Die Lage ist undurchsichtig: Die IG Metall gibt an, dass sie bisher weder die Struktur der Tarifgemeinschaft noch eine offizielle Führung kenne. Und sie beklagt, dass sich der Landesverband nicht in der Lage sehe, Mitgliederlisten herauszugeben. Verbindliche Aussagen würden verweigert. Weil die Gewerkschaft somit keinen Gegner erkennt, den sie landesweit bekämpfen kann, will sie sich viele der Betriebe einzeln vornehmen, in denen sie Mitglieder betreut. Diese will sie zu einem Bekenntnis zum Flächentarifvertrag zu zwingen. Die Autohäuser und Werkstätten würden "öffentlich gebrandmarkt". Die Kunden sollten merken, welche Automarke mit dem Konflikt in Verbindung stehe. Ein Streik - auch Häuserkampf genannt - sei nicht auszuschließen.

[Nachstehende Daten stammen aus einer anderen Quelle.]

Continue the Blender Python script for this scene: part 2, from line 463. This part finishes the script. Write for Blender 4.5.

Die Gewerkschaft kann sich dabei auf einen hohen Organisationsgrad stützen. 80 Prozent sind demnach üblich, und immer neue Mitstreiter kommen hinzu: Binnen drei Quartalen hatte die IG Metall 1500 Neuaufnahmen zu verzeichnen.

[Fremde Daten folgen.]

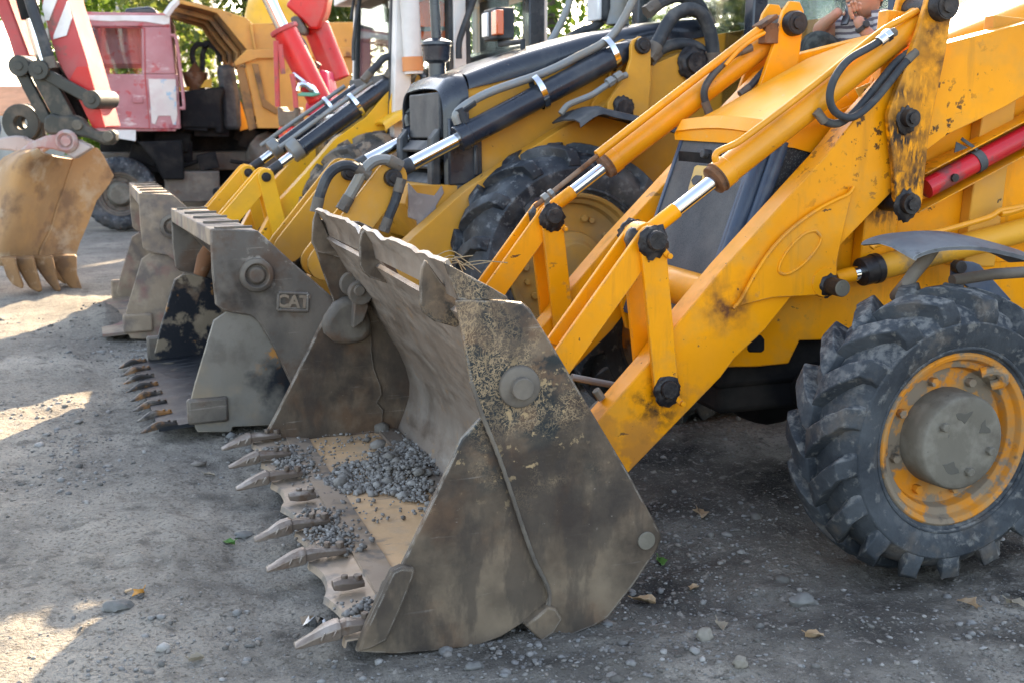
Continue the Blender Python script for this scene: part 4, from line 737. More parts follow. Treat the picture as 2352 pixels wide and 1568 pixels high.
def loader_side(T,fr,dy,paint,rampaint,tr,rods,h=1.0):
    """tr: traced polygons of the near side"""
    yo=dy; ya=tr['ya']
    o=MB().prism(fr.xz(ya,tr['arm']),ya+yo,ya+.14+yo).build('loader_arm',paint,T,bevel=.004)
    j=fr.at(*tr['pin'],ya-.05); t=fr.at(*tr['top'],ya-.05); g_=fr.at(*tr['gland'],ya+.03); k=fr.at(*tr['levend'],ya-.05)
    for y0 in (ya-.05,ya+.12): MB().bar((j.x,j.z),(k.x,k.z),tr['lw'],y0+yo,y0+.03+yo).build('lever_plate',paint,T,bevel=.003)
    if 'linkend' in tr:
        l=fr.at(*tr['linkend'],ya-.06)
        for y0 in (ya-.08,ya+.15): MB().bar((j.x,j.z),(l.x,l.z),tr['lw']*.9,y0+yo,y0+.028+yo).build('link_plate',paint,T,bevel=.003)
        mb=MB(); mb.cyl((l.x,ya-.10+yo,l.z),(l.x,ya+.15+yo,l.z),.05,n=18); mb.build('pin',M['grease'],T,bevel=.006)
    for y0 in (ya-.065,ya+.14): MB().prism(fr.xz(ya-.06,tr['bracket']),y0+yo,y0+.03+yo).build('bracket_plate',paint,T,bevel=.005)
    jj=V((j.x,ya+.05+yo,j.z)); tt=V((t.x,ya+.05+yo,t.z)); ax=(tt-jj).normalized(); Lt=(tt-jj).length; Lg=(V((g_.x,ya+.05+yo,g_.z))-jj).dot(ax)
    mb=MB(); mb.tube([jj+ax*Lg,jj+ax*(Lt-.10),jj+ax*(Lt-.02)],[tr['rr'],tr['rr'],tr['rr']*.7],24); r=mb.build('tilt_ram',rampaint,T,bevel=.004)
    mb=MB(); mb.cyl(jj+ax*(Lg-.02),jj+ax*(Lg+.05),tr['rr']*1.10,n=24); mb.build('gland',rampaint,r,bevel=.004)
    MB().cyl(jj+ax*.03,jj+ax*Lg,tr['rr']*.56,n=20).build('rod',M['chrome'],r)
    MB().cyl(jj,jj+ax*.16,tr['rr']*.60,n=20).build('rod_end',M['blackm'],r)
    for (q,r_) in ((j,tr['lw']*.27),(t,tr['lw']*.27)):
        mb=MB(); mb.cyl((q.x,ya-.095+yo,q.z),(q.x,ya+.17+yo,q.z),r_,n=20); mb.cyl((q.x,ya-.105+yo,q.z),(q.x,ya-.09+yo,q.z),r_*.6,n=16); mb.build('pin',M['grease'],T,bevel=.005)
    return o,r,jj,ax,Lg,Lt
trB=dict(ya=-.60,arm=[(690,790),(740,735),(975,522),(1076,432),(1300,290),(1420,225),(1497,150),(1567,121),(1605,114),(1628,145),(1605,200),(1500,300),(1300,430),(1100,570),(800,830)],pin=(900,409),top=(1471,106),gland=(1058,312),levend=(745,607),lw=.175,rr=.068,
 bracket=c(3,(690,400),(705,345),(768,311),(835,345),(860,420),(862,700),(840,940),(840,1050),(720,1040),(520,1010),(490,960),(490,880),(560,775),(645,650),(690,500)))
for dy in (0,.96):
    o,r,jj,ax,Lg,Lt=loader_side(TB,B,dy,M['gold'],M['black'],trB,None)
    up=V((-ax.z,0,ax.x)); 
    mb=MB(); mb.tube(crv([jj+ax*(Lg+.02)+up*.075,jj+ax*(Lg+.05)+up*.135,jj+ax*(Lg+.25)+up*.15,jj+ax*(Lg+.6)+up*.105,jj+ax*(Lt-.35)+up*.098,jj+ax*(Lt-.1)+up*.11,jj+ax*(Lt+.12)+up*.24,jj+ax*(Lt+.30)+up*.42],5),.024,12); mb.build('ram_pipe',M['pipe'],r)
    for s_ in (Lg+.52,Lt-.16):
        mb=MB(); ring=[(jj+ax*s_+up*(.02+math.cos(a)*.105)+V((0,math.sin(a)*.074,0))) for a in [2*PI*k/20 for k in range(20)]]
        mb.grid([[p,p+ax*.035] for p in ring+[ring[0]]],.006); mb.build('clamp_band',M['chrome'],r)
    mb=MB(); mb.cyl(jj+ax*(Lg+.06)+up*.06,jj+ax*(Lg+.06)+up*.15,.03,n=12); mb.cyl(jj+ax*(Lg+.05)+up*.13,jj+ax*(Lg+.16)+up*.145,.028,n=6); mb.build('pipe_elbow',M['blackm'],r,bevel=.003)
    q=B.at(1433,248,-.68); mb=MB(); mb.blob((q.x,-.675+dy,q.z),.065,3,.3,3,(1,.4,1),seed=1); mb.cyl((q.x,-.70+dy,q.z),(q.x,-.5+dy,q.z),.045); mb.build('pin',M['grease'],TB,ang=60)
    q=B.at(1593,146,-.62); mb=MB(); mb.blob((q.x,-.61+dy,q.z),.10,3,.3,3,(1,.4,1),seed=6); mb.cyl((q.x,-.67+dy,q.z),(q.x,-.4+dy,q.z),.06); mb.build('pin',M['grease'],TB,ang=60)
# hoses of machine B
mb=MB(); mb.tube(crv(TP(B,-.62,3,(875,440),(940,330),(1010,200),(1080,120),(1190,80),(1290,120),(1360,250),(1390,400),(1395,520)),5),.04,12); mb.build('loop_hose',M['hose'],TB)
mb=MB(); mb.tube(crv(TP(B,-.58,3,(880,490),(960,420),(1080,380),(1200,385),(1290,430),(1340,500)),5),.034,12); mb.build('loop_hose',M['hose'],TB)
mb=MB(); mb.tube(crv(TP(B,-.5,3,(870,75),(960,15),(1100,-25),(1260,30),(1340,170)),5),.036,10); mb.build('loop_hose',M['hose'],TB)
mb=MB(); mb.tube(crv(TP(B,-.70,21,(1700,840),(1560,900),(1440,980),(1300,1070),(1130,1140),(1030,1190),(960,1280)),5),.018,10); a_,b_=TP(B,-.70,21,(1480,940),(1640,840)); mb.cyl(a_,a_.lerp(b_,.4),.028,n=8); mb.cyl(a_.lerp(b_,.55),b_,.028,n=8); mb.build('steel_line',M['pipe'],TB)
mb=MB(); mb.tube(crv(TP(B,-.66,2,(290,1420),(310,1340),(360,1220),(430,1155),(510,1140),(570,1165),(610,1190)),5),.028,10); mb.build('loop_hose',M['hose'],TB)
mb=MB(); mb.tube(crv(TP(B,-.66,2,(480,1410),(560,1270),(610,1180),(680,1115),(760,1100),(830,1130)),5),.030,10); mb.build('loop_hose',M['pipe'],TB)
mb=MB(); mb.tube(crv(TP(B,-.70,2,(860,1270),(830,1380),(790,1480),(760,1560)),5),.026,10); mb.build('loop_hose',M['hose'],TB)
# wheels
qb=B.at(1332,616,-.86); RB=.69
for s_ in (-1,1): wheel(TB,(qb.x,s_*(.86-.22),RB),RB,.22,.40,.05,15,.075,M['bigtyre'],M['rimB'],hubB,side=s_,swing=.26,seed=8)
for s_ in (-1,1): wheel(TB,(qb.x+2.3,s_*.9,RB),RB,.22,.40,.05,15,.075,M['bigtyre'],M['rimB'],hubB,side=s_,seed=8)
fe=TP(B,-.62,21,(900,1375),(1040,1270),(1150,1232),(1260,1262),(1480,1310),(1740,1375),(2100,1490))
rows=list(zip(*[crv([p+V((0,d,z)) for p in fe],4) for d,z in ((0.05,-.0),(-.10,.015),(-.25,.015),(-.32,0),(-.335,-.03))]))
MB().grid(rows,.01).build('fender',M['blackm'],TB,ang=60)
# cab of machine B
def cab(T,x0,x1,hw,z0,z1,paint,post=.09,lean=.1):
    mb=MB()
    for y in (-hw,hw):
        mb.ext([(x0,y-post/2,z0),(x0+post,y-post/2,z0),(x0+post+lean,y-post/2,z1),(x0+lean,y-post/2,z1)],(0,post,0))
        mb.ext([(x1,y-post/2,z0),(x1+post,y-post/2,z0),(x1+post,y-post/2,z1),(x1,y-post/2,z1)],(0,post,0))
        mb.box(((x0+x1)/2,y,z0+.04),(x1-x0,post*.9,.08))
    mb.box(((x0+x1+lean)/2+.03,0,z1+.05),(x1-x0+.3,2*hw+.3,.12))
    return mb.build('cab_frame',paint,T,bevel=.01)
pn=B.at(1722,60,-.72); xb0=pn.x-.05; xb1=xb0+1.75
cb=cab(TB,xb0,xb1,.72,1.0,2.85,M['black'],.10,.07)
for y in (-.72,.72): MB().prism([(xb0+.08,1.1),(xb1,1.1),(xb1,2.83),(xb0+.14,2.83)],y-.003,y+.003).build('side_window',M['glass'],cb)
MB().ext([(xb0+.04,-.67,1.1),(xb0+.04,.67,1.1),(xb0+.11,.67,2.83),(xb0+.11,-.67,2.83)],(.006,0,0)).build('windscreen',M['glass'],cb)
mb=MB(); mb.box((xb0+.9,0,1.25),(1.7,1.2,.25)); mb.box((xb1-.35,.05,1.7),(.5,.5,.14)); mb.box((xb1-.12,.05,2.05),(.12,.48,.65)); mb.build('seat',M['blackm'],cb,bevel=.03)
mb=MB(); mb.tube(crv([(xb0+.55,0,1.4),(xb0+.45,0,1.85)],2),.03,10); mb.tube(crv([(xb0+.42+.03*math.sin(a),.19*math.cos(a),1.9+.17*math.sin(a)*.6) for a in [2*PI*k/14 for k in range(15)]],2),.016,8); mb.build('steering_wheel',M['blackm'],cb)
mb=MB(); mb.tube(TP(B,.1,0,(1421,-40),(1421,20),(1419,58)),[.055,.055,.075],16); mb.build('exhaust_pipe',M['pipe'],TB)
# lamps
q=B.at(1135,57,.3); mb=MB(); mb.box((q.x+.03,.3,q.z),(.12,.24,.19)); lm=mb.build('work_lamp',M['blackm'],TB,bevel=.01)
MB().box((q.x-.02,.19,q.z),(.05,.10,.15)).build('amber_lens',M['amber'],lm,bevel=.008); MB().box((q.x-.035,.36,q.z),(.02,.10,.15)).build('clear_lens',M['lens'],lm,bevel=.008)
mb=MB(); mb.tube([(q.x+.03,.28,q.z-.09),(q.x+.03,.28,q.z-.12),(q.x+.03,-.1,q.z-.13),(q.x+.03,-.1,q.z-.32)],.018,8); mb.build('lamp_bracket',M['blackm'],lm)
q=B.at(1375,20,.25); mb=MB(); mb.box((q.x+.08,.25,q.z+.02),(.20,.22,.22)); l2=mb.build('headlamp',M['blackm'],TB,bevel=.04,seg=3); MB().box((q.x-.03,.25,q.z),(.03,.17,.16)).build('clear_lens',M['lens'],l2,bevel=.01)
mb=MB(); mb.tube(crv(TP(B,.25,0,(1390,40),(1365,62),(1330,75),(1300,95)),4),.03,10); mb.build('lamp_arm',M['blackm'],l2)
mb=MB(); mb.box((xb0+.2,0,1.25),(.3,1.3,.3)); mb.build('dashboard',M['blackm'],cb,bevel=.03)
mb=MB(); mb.tube(crv(TP(B,-.30,16,(500,-60),(490,60),(480,150),(470,230)),4),[.12,.125,.12,.11,.11,.105,.10,.10,.09,.09,.09,.09,.09],16); mb.build('seat_bellows',M['khaki'],cb)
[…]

Der Verband verbreitet derweil Gelassenheit. "Die IG Metall macht viel Wind, um Mitglieder zu gewinnen", sagt Carsten Beuss. "Wir haben eine andere Struktur als früher - in der Sache hat sich aus unserer Sicht nichts geändert." Der Gewerkschaft sei die Tarifgemeinschaft, mit der sie künftig "auf Basis der bisherigen Tarifverträge" verhandeln könne, bereits im Dezember vorgestellt worden. Allerdings müsse man "über den einen oder anderen Punkt sprechen". "Eine Erhöhung des Arbeitszeitvolumens in welcher Form auch immer ist unabdingbar", sagt Beuss.

Die 40-Stunden-Woche wäre zwar schön, nun müsse aber ein Kompromiss gefunden werden. Anlass seien die stärkeren Vorgaben der Automobilhersteller für die Betriebsstandards. Beispielsweise müssten die Öffnungszeiten ausgeweitet werden, zudem sei mehr Bürokratie bei den Garantieabwicklungen notwendig. Dies alles koste Zeit. Bisher gilt im Kfz-Handwerk die 36-Stunden-Woche. In einer Ausweitung der Arbeitszeit sieht die IG Metall aber keinen Sinn. Es würden bisher nicht einmal die Instrumente zur Flexibilisierung genutzt, sagt Hofmann. Der Betriebsratsvorsitzende der Daimler-Niederlassung Stuttgart, Robert Bürger, sieht seine Konzernleitung als Treiber der Entwicklung und befürchtet Personalabbau bei längeren Arbeitszeiten.

Am 7. Februar, so kündigt Beuss an, werde es ein Spitzengespräch des Zentralverbandspräsidenten im KfZ-Gewerbe, Robert Rademacher, mit einer IG-Metall-Delegation unter dem Vorsitzenden Berthold Huber "zwecks Vorbereitung der Tarifrunde" geben. "Unsere Intention ist, dass wir danach im kleineren Kreis auch in Baden-Württemberg beraten, wie wir zu Lösungen kommen."